-------- Source material
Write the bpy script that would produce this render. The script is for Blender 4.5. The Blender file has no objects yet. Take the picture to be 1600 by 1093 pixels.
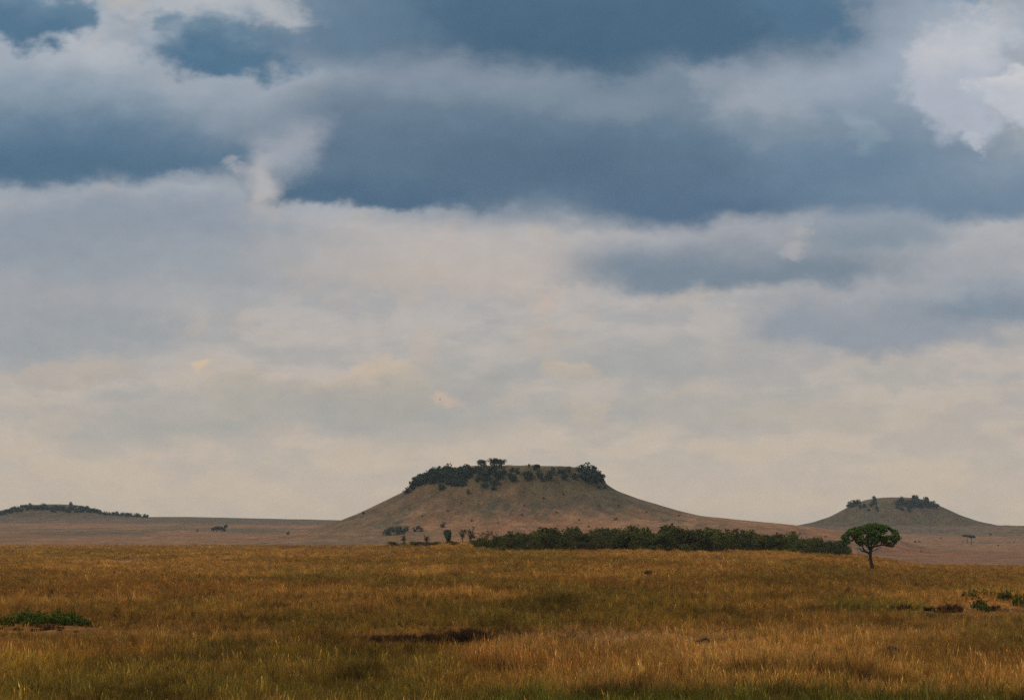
import bpy, math, random
import numpy as np
from mathutils import Vector

# ------------------------------------------------------------------ camera, sky, sun, exposure
scene = bpy.context.scene
F = 3777.8            # focal length in pixels of a 1600 px wide frame (85 mm on 36 mm film)
EYE = 3.5             # eye height, standing up through the roof of a vehicle
HOR = 845.0           # pixel row of eye level
PITCH = math.atan((HOR - 546.5) / F)
cam = bpy.data.cameras.new('camera')
cam.lens, cam.sensor_width, cam.clip_start, cam.clip_end = 85, 36, 0.5, 30000
camo = bpy.data.objects.new('camera', cam)
scene.collection.objects.link(camo)
camo.location = (0, 0, EYE)
camo.rotation_euler = (math.radians(90) + PITCH, 0, 0)
scene.camera = camo
scene.cycles.use_denoising = False      # the fine grass keeps its grain
scene.view_settings.view_transform = 'Standard'
scene.view_settings.look = 'None'
scene.view_settings.gamma = 1
scene.view_settings.exposure = 0
SUN_EL, SUN_AZ = math.radians(52), math.radians(-120)    # azimuth from +Y (view direction) towards +X
SUN_DIR = Vector((math.cos(SUN_EL) * math.sin(SUN_AZ), math.cos(SUN_EL) * math.cos(SUN_AZ), math.sin(SUN_EL)))
sl = bpy.data.lights.new('sun', 'SUN')
sl.energy, sl.angle, sl.color = 1.5, math.radians(10), (1.0, 0.92, 0.80)
so = bpy.data.objects.new('sun', sl)
scene.collection.objects.link(so)
so.rotation_euler = (-SUN_DIR).to_track_quat('-Z', 'Y').to_euler()
so.location = (-300, -200, 400)


def lin(c):
    return tuple(((x / 255) / 12.92 if x <= 10 else ((x / 255 + 0.055) / 1.055) ** 2.4) for x in c)


def raydir(px, py):
    a, b = px - 800.0, 546.5 - py
    return Vector((a, F * math.cos(PITCH) - b * math.sin(PITCH), F * math.sin(PITCH) + b * math.cos(PITCH)))


def skyuv(px, py):
    d = raydir(px, py)
    return 8 + 37.9 * d.x / d.y, 8.45 - 37.9 * d.z / d.y


world = bpy.data.worlds.new("World")
scene.world = world
world.use_nodes = True
wt = world.node_tree
wt.nodes.clear()
WN = wt.nodes
STR = 0.1


def nd(tree, typ, **kw):
    n = tree.nodes.new(typ)
    for k, v in kw.items():
        setattr(n, k, v)
    return n


def plug(tree, sock, v):
    if isinstance(v, bpy.types.NodeSocket):
        tree.links.new(v, sock)
    else:
        sock.default_value = v


def vm(tree, op, a, b=None, c=None):
    n = nd(tree, 'ShaderNodeVectorMath', operation=op)
    plug(tree, n.inputs[0], a)
    if b is not None:
        plug(tree, n.inputs['Scale' if op == 'SCALE' else 1], b)
    if c is not None:
        plug(tree, n.inputs[2], c)
    return n.outputs['Value' if op in ('LENGTH', 'DOT_PRODUCT') else 'Vector']


def ma(tree, op, a, b=0.0, clamp=False):
    n = nd(tree, 'ShaderNodeMath', operation=op, use_clamp=clamp)
    plug(tree, n.inputs[0], a)
    plug(tree, n.inputs[1], b)
    return n.outputs[0]


def mixc(tree, f, a, b, blend='MIX'):
    n = nd(tree, 'ShaderNodeMix', data_type='RGBA', blend_type=blend)
    plug(tree, n.inputs[0], f)
    for s, v in ((n.inputs[6], a), (n.inputs[7], b)):
        plug(tree, s, v if isinstance(v, bpy.types.NodeSocket) else (*v, 1))
    return n.outputs[2]


def rng(tree, v, a, b, c, d, smooth=True):
    n = nd(tree, 'ShaderNodeMapRange', interpolation_type='SMOOTHSTEP' if smooth else 'LINEAR')
    plug(tree, n.inputs[0], v)
    for i, x in enumerate((a, b, c, d)):
        plug(tree, n.inputs[i + 1], x)
    return n.outputs[0]


def noise(tree, vec, scale, detail, rough=0.55):
    n = nd(tree, 'ShaderNodeTexNoise')
    plug(tree, n.inputs['Vector'], vec)
    n.inputs['Scale'].default_value = scale
    n.inputs['Detail'].default_value = detail
    n.inputs['Roughness'].default_value = rough
    return n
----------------
What needs to be done:
Using the data above, print every line exactly, omitting pictures.

The response:
Write the bpy script that would produce this render. The script is for Blender 4.5. The Blender file has no objects yet. Take the picture to be 1600 by 1093 pixels.
import bpy, math, random
import numpy as np
from mathutils import Vector

# ------------------------------------------------------------------ camera, sky, sun, exposure
scene = bpy.context.scene
F = 3777.8            # focal length in pixels of a 1600 px wide frame (85 mm on 36 mm film)
EYE = 3.5             # eye height, standing up through the roof of a vehicle
HOR = 845.0           # pixel row of eye level
PITCH = math.atan((HOR - 546.5) / F)
cam = bpy.data.cameras.new('camera')
cam.lens, cam.sensor_width, cam.clip_start, cam.clip_end = 85, 36, 0.5, 30000
camo = bpy.data.objects.new('camera', cam)
scene.collection.objects.link(camo)
camo.location = (0, 0, EYE)
camo.rotation_euler = (math.radians(90) + PITCH, 0, 0)
scene.camera = camo
scene.cycles.use_denoising = False      # the fine grass keeps its grain
scene.view_settings.view_transform = 'Standard'
scene.view_settings.look = 'None'
scene.view_settings.gamma = 1
scene.view_settings.exposure = 0
SUN_EL, SUN_AZ = math.radians(52), math.radians(-120)    # azimuth from +Y (view direction) towards +X
SUN_DIR = Vector((math.cos(SUN_EL) * math.sin(SUN_AZ), math.cos(SUN_EL) * math.cos(SUN_AZ), math.sin(SUN_EL)))
sl = bpy.data.lights.new('sun', 'SUN')
sl.energy, sl.angle, sl.color = 1.5, math.radians(10), (1.0, 0.92, 0.80)
so = bpy.data.objects.new('sun', sl)
scene.collection.objects.link(so)
so.rotation_euler = (-SUN_DIR).to_track_quat('-Z', 'Y').to_euler()
so.location = (-300, -200, 400)


def lin(c):
    return tuple(((x / 255) / 12.92 if x <= 10 else ((x / 255 + 0.055) / 1.055) ** 2.4) for x in c)


def raydir(px, py):
    a, b = px - 800.0, 546.5 - py
    return Vector((a, F * math.cos(PITCH) - b * math.sin(PITCH), F * math.sin(PITCH) + b * math.cos(PITCH)))


def skyuv(px, py):
    d = raydir(px, py)
    return 8 + 37.9 * d.x / d.y, 8.45 - 37.9 * d.z / d.y


world = bpy.data.worlds.new("World")
scene.world = world
world.use_nodes = True
wt = world.node_tree
wt.nodes.clear()
WN = wt.nodes
STR = 0.1


def nd(tree, typ, **kw):
    n = tree.nodes.new(typ)
    for k, v in kw.items():
        setattr(n, k, v)
    return n


def plug(tree, sock, v):
    if isinstance(v, bpy.types.NodeSocket):
        tree.links.new(v, sock)
    else:
        sock.default_value = v


def vm(tree, op, a, b=None, c=None):
    n = nd(tree, 'ShaderNodeVectorMath', operation=op)
    plug(tree, n.inputs[0], a)
    if b is not None:
        plug(tree, n.inputs['Scale' if op == 'SCALE' else 1], b)
    if c is not None:
        plug(tree, n.inputs[2], c)
    return n.outputs['Value' if op in ('LENGTH', 'DOT_PRODUCT') else 'Vector']


def ma(tree, op, a, b=0.0, clamp=False):
    n = nd(tree, 'ShaderNodeMath', operation=op, use_clamp=clamp)
    plug(tree, n.inputs[0], a)
    plug(tree, n.inputs[1], b)
    return n.outputs[0]


def mixc(tree, f, a, b, blend='MIX'):
    n = nd(tree, 'ShaderNodeMix', data_type='RGBA', blend_type=blend)
    plug(tree, n.inputs[0], f)
    for s, v in ((n.inputs[6], a), (n.inputs[7], b)):
        plug(tree, s, v if isinstance(v, bpy.types.NodeSocket) else (*v, 1))
    return n.outputs[2]


def rng(tree, v, a, b, c, d, smooth=True):
    n = nd(tree, 'ShaderNodeMapRange', interpolation_type='SMOOTHSTEP' if smooth else 'LINEAR')
    plug(tree, n.inputs[0], v)
    for i, x in enumerate((a, b, c, d)):
        plug(tree, n.inputs[i + 1], x)
    return n.outputs[0]


def noise(tree, vec, scale, detail, rough=0.55):
    n = nd(tree, 'ShaderNodeTexNoise')
    plug(tree, n.inputs['Vector'], vec)
    n.inputs['Scale'].default_value = scale
    n.inputs['Detail'].default_value = detail
    n.inputs['Roughness'].default_value = rough
    return n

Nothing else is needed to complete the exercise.